Wuest wasn't hinting at an engagement or new job. Instead, the law firm benefits coordinator was suggesting the verdict was near after five months as a juror in a high-profile criminal case.
On Monday, a nervous Wuest found himself in the judge's chambers, defending his veiled posts about the corruption trial of former state Sen. Vincent Fumo in Philadelphia.
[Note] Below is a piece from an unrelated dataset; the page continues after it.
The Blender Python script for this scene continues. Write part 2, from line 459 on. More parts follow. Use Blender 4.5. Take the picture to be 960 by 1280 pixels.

But he is not alone in posting his courtroom musings online, according to one lawyer who studies Twitter.
"Dozens of people a day are sending tweets or Facebook updates from courthouses all over America," said Anne W. Reed, a Milwaukee trial lawyer and jury consultant who writes a blog that follows juries and social networking sites.
While most posts are innocuous, Reed said, a few cases have raised eyebrows — and questions about whether judges need to clarify jury instructions about online communications.
In Arkansas last week, a building materials company and its owner appealed a $12.6 million verdict against them, alleging that during the trial a juror posted Twitter messages that showed bias. Juror Johnathan Powell, of Fayetteville, told The Associated Press that the complainants were "grasping at straws" to try to undo the award.
A federal judge in Florida last week had to declare a mistrial after an eight-week drug trial after learning that no fewer than nine jurors had done online research about the case, according to the New York Times.
During his closed-door meeting with U.S. District Judge Ronald L. Buckwalter, Wuest said social networking sites gave him an outlet "to journal my thoughts," according to a tape of the meeting.
"Nobody really could know exactly what I was talking about without directly asking me. ... That's sort of the appeal of the whole Facebook, Twitter thing," said Wuest, 35, of suburban Collegeville.
There is little case law on the subject, although the Philadelphia case may create some. Lawyers for Fumo, who was convicted shortly after Wuest met with the judge Monday on all 137 corruption counts, plan to appeal the verdict based on Wuest's posts.
"He's not talking to himself, no matter what he says," defense lawyer Peter Goldberger argued.
In a court brief seeking Wuest's removal, he noted that Wuest had not advised any of his online followers not to communicate with him about the trial.
"If anything, the 'status' posts would seem like an invitation to do just that," he wrote.
Buckwalter declined to remove Wuest, saying he found the juror credible when he said no one outside the jury had influenced him.
Reed said the case shows "staying away from the news means staying away from a lot more things than it used to mean."
"I know many judges are talking about how to change the emphasis of those old instructions ... to really stress to jurors that talking to somebody about the case means not just speaking with your lips, but also typing," Reed said.
She predicts that more judges will limit jurors' access to cell phones — which they can use to post messages or otherwise access the Internet — in the courtroom or jury room.
The federal judiciary currently gives individual courthouses discretion to set their own policies, according to the Administrative Office of the U.S. Courts.
That wouldn't have stopped Wuest, however. He said he sent one tweet from the train on his way home from court and, based on the time, apparently posted other messages from home.
"This is it ... no looking back now!" he wrote on Twitter Thursday, the fifth day of deliberations in the Fumo case.
The same could be said about jurors and cyberspace, Reed said.
"I think Johnathan's tweets are great," she wrote of the Arkansas juror on her Deliberations blog. "But even if you don't like them as much as I do, you're wasting your energy if you think you can stop social networking jurors."